В предыдущей работе о Дюшане я ссылалась на предложенную Хэлом Фостером популярную парадигму авангарда, которая объединила подобные тезисы и воплотила в себе множество черт, типичных для такого вида авангардистских и постмодернистских теорий. К этим тезисам Фостер обращался неоднократно: например, в эссе 1986 года под названием «Суть минимализма» он прослеживает некую героическую родословную художественного радикализма, ведущую от реди-мейдов прямиком к минимализму шестидесятых годов48. По мнению Фостера, который в своих теориях явно опирается на разработанную Бюргером концепцию авангарда, образцом радикального искусства для художников-минималистов стали дюшановские реди-мейды и их онтологическая критика создания, экспонирования, коммерческого продвижения и интерпретации произведений искусства. Фостер считает, что выраженная в реди-мейдах критика институтов искусства наметила курс «сдержанного модернизма», диаметрально противоположного линии Мане – Пикассо – Поллок, которую выстроил в пятидесятые годы Клемент Гринберг. По сути, с точки зрения Фостера, реди-мейды Дюшана (а соответственно и сам Дюшан как их автор) сформировали радикальные постмодернистские практики, «сломавшие систему позднего модернизма»49 (причём «поздний модернизм» здесь – это намёк на косность формалистской модели Гринберга).

Эта распространённая модель авангарда подразумевает, что, обращаясь к художнику, мы должны исключить любые субъективные параметры, то есть неблаговидные и, возможно, дискредитирующие подробности его или её сексуальной жизни и иные двусмысленные детали биографии. (Тут я хочу подчеркнуть, что идея такого исключения совершенно иллюзорна и обречена на провал, поскольку любой разговор о творчестве неизбежно приводит к обсуждению биографических и физических данных художника.) По словам Фостера, минимализм выражал – помимо прочего – «критику субъективности… как основы… создания… произведений искусства»50. Как видно из этой формулировки, предложенный Фостером «сдержанный модернизм» в определённом смысле весьма консервативен: в нём отчётливо просматривается картезианское стремление выделить лишённые субъективности, концептуальные (в противоположность пристрастным, персонифицированным), рациональные и безусловно маскулинные практики, продолжающие традицию реди-мейдов.

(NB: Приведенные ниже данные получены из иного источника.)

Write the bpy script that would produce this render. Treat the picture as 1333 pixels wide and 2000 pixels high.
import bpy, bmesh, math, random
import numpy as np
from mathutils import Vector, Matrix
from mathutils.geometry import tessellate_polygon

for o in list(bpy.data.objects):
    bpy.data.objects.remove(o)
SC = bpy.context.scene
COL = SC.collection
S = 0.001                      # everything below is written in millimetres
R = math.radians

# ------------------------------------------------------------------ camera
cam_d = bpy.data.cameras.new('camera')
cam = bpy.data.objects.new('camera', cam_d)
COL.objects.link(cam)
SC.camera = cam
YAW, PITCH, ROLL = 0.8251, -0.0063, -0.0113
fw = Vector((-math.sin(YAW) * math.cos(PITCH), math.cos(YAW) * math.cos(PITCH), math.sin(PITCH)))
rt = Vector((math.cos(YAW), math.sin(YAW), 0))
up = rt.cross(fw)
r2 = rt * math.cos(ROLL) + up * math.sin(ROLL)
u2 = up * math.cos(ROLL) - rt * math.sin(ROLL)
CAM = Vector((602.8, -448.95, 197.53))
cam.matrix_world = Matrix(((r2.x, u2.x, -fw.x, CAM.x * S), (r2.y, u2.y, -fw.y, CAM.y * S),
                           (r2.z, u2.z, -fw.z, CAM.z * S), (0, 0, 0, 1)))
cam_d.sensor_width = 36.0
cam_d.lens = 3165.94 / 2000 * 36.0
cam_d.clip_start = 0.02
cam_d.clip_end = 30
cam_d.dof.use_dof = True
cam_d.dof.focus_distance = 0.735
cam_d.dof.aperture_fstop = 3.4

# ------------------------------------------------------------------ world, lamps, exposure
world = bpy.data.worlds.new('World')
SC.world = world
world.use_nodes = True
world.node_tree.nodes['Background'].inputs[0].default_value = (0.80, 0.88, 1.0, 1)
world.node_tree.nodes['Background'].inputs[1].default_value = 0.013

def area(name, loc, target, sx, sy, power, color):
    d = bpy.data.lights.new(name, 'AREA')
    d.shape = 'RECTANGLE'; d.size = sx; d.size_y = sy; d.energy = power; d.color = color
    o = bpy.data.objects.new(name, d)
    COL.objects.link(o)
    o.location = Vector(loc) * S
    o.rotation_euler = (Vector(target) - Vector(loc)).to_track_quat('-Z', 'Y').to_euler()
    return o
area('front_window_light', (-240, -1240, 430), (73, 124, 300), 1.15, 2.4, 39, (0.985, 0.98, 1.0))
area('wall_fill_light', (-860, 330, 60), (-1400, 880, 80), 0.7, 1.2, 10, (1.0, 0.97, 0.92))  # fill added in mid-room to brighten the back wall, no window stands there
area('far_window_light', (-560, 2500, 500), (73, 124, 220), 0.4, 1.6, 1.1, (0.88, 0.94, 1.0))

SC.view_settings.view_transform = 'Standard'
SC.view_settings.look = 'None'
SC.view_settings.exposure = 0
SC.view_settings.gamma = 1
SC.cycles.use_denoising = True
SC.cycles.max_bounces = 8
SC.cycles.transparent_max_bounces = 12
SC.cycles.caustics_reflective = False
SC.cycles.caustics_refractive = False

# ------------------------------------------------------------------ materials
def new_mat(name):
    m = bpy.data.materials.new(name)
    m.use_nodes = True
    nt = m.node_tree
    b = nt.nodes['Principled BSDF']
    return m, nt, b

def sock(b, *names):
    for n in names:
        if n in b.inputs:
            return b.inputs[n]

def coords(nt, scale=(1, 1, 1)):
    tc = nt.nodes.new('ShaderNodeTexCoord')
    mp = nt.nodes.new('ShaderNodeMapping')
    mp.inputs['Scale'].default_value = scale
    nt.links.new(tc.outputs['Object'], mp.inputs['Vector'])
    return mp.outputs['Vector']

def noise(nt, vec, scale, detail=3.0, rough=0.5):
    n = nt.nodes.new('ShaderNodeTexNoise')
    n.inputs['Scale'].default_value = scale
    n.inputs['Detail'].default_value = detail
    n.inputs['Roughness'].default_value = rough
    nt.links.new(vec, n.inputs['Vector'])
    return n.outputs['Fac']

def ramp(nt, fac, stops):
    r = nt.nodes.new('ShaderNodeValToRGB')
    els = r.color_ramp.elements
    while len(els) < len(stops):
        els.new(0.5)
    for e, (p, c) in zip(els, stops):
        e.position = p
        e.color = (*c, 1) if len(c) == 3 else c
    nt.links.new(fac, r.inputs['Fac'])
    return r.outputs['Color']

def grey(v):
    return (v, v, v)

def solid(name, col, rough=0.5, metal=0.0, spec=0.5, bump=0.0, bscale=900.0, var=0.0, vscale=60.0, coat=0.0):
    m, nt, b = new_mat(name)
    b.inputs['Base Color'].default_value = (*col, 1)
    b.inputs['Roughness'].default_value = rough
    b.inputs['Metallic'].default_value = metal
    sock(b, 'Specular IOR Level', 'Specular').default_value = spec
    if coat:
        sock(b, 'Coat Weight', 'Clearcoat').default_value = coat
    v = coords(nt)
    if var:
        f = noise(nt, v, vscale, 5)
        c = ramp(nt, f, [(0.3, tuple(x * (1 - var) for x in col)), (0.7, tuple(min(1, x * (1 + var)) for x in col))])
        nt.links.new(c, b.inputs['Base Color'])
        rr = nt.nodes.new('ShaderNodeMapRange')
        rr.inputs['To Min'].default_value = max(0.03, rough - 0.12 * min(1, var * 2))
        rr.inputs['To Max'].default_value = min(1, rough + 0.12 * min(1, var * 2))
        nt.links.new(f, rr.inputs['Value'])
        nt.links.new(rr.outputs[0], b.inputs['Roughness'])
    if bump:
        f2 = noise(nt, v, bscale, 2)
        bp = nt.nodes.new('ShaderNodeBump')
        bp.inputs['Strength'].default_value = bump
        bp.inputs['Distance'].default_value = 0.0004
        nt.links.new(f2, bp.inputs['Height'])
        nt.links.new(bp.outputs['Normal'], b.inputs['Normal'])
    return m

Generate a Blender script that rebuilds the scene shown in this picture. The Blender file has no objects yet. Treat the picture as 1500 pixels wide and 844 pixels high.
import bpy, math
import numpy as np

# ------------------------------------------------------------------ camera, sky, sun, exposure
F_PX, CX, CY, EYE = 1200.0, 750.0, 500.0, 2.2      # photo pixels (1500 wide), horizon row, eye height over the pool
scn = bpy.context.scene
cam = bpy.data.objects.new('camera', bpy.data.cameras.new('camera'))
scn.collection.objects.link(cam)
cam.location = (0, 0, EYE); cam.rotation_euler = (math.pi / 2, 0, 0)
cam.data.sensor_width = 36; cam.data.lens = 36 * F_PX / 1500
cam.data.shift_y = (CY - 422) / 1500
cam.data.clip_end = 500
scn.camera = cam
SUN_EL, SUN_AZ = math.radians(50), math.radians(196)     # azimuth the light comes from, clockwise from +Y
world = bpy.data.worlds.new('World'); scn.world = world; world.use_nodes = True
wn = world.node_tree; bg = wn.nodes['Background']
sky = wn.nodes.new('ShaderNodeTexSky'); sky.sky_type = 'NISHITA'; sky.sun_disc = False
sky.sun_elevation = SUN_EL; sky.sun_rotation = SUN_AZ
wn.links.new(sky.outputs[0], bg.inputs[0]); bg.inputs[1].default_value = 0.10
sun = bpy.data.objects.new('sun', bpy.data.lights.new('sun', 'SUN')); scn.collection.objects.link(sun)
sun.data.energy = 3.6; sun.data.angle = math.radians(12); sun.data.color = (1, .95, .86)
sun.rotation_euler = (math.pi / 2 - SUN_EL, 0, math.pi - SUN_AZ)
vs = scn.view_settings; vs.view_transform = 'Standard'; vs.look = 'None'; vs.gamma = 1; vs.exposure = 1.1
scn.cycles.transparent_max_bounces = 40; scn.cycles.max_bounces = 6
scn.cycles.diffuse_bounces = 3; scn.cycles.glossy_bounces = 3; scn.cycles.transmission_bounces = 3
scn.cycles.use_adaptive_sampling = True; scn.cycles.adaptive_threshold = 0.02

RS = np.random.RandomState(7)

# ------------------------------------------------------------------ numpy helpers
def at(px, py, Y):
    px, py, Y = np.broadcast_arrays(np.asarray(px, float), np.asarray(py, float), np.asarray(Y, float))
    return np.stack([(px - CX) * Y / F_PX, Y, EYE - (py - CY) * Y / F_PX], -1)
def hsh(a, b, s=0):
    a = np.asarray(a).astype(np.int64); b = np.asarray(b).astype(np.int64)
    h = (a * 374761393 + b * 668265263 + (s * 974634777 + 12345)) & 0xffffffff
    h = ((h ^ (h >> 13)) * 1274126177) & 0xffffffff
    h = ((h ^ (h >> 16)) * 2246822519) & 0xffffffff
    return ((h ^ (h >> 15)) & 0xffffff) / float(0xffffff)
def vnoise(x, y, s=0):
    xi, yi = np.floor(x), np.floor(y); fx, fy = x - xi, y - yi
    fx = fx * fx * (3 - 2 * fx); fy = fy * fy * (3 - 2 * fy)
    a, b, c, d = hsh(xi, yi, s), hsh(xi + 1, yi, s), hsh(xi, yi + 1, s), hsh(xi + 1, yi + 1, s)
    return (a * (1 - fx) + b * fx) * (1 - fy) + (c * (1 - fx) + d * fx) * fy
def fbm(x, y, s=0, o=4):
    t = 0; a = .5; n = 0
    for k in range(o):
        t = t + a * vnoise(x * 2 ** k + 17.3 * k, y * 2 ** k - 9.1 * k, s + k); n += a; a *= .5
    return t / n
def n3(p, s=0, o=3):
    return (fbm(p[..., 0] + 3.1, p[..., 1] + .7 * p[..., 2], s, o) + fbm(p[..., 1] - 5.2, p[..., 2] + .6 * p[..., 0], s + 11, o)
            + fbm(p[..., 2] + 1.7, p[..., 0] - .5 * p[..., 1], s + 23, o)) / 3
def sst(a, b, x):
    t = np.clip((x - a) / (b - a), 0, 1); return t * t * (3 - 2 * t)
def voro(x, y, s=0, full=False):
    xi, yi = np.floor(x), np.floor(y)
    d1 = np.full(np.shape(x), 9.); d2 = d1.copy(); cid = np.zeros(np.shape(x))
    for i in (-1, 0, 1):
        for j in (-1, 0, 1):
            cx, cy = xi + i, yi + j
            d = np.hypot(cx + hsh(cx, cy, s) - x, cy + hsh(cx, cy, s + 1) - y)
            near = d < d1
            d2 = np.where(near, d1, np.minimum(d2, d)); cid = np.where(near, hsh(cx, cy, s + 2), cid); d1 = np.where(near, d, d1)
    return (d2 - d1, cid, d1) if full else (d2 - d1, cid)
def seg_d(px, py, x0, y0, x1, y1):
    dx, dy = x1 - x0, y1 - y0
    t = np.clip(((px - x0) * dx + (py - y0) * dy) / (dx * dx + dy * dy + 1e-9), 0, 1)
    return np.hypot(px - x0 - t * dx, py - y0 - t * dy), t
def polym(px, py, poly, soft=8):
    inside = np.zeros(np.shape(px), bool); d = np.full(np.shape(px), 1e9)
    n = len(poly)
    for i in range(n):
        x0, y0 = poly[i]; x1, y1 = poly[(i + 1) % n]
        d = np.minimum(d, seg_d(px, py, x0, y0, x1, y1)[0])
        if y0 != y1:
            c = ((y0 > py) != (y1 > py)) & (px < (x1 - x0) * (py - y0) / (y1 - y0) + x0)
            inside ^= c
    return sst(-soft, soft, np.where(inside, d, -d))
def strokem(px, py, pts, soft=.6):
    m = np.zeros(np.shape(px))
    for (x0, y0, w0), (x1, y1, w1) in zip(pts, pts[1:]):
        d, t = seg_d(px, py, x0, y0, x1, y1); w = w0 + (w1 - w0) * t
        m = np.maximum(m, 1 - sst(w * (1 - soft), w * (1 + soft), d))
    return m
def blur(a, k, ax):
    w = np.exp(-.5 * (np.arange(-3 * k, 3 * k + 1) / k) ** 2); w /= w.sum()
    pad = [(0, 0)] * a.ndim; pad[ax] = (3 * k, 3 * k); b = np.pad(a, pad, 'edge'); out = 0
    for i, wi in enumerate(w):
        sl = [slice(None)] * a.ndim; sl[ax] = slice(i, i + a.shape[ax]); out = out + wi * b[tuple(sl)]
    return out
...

Но, с другой стороны, подавление субъективности выстраивалось в единую линию с радикальными теоретическими идеями и, в частности, с возникшей уже после шестидесятых годов постструктуралистской концепцией «смерти автора» (описанной в 1970 году в знаменитом эссе Ролана Барта)51. Идея смерти автора (крах гуманистического представления о том, что за произведением всегда стоит сознательная личность, отдающая себе полный отчёт в своих действиях) позиционировалась и часто даже действовала как радикальная корректировка обросшего мифами понятия художественной гениальности, определяющей суть какого-либо текста или произведения искусства. Правда, такая «корректировка» не только имеет свойство противоречить самой себе (я уже говорила, что Фостер наглядно демонстрирует эту тенденцию к переоценке заслуг «гениев» вроде Дюшана), но и, как отмечает Анна Чейв, служит подспорьем для крайне консервативной, ограничительной модели искусствоведческого дискурса, в рамках которой одни работы входят в канон искусства, а другие – нет52.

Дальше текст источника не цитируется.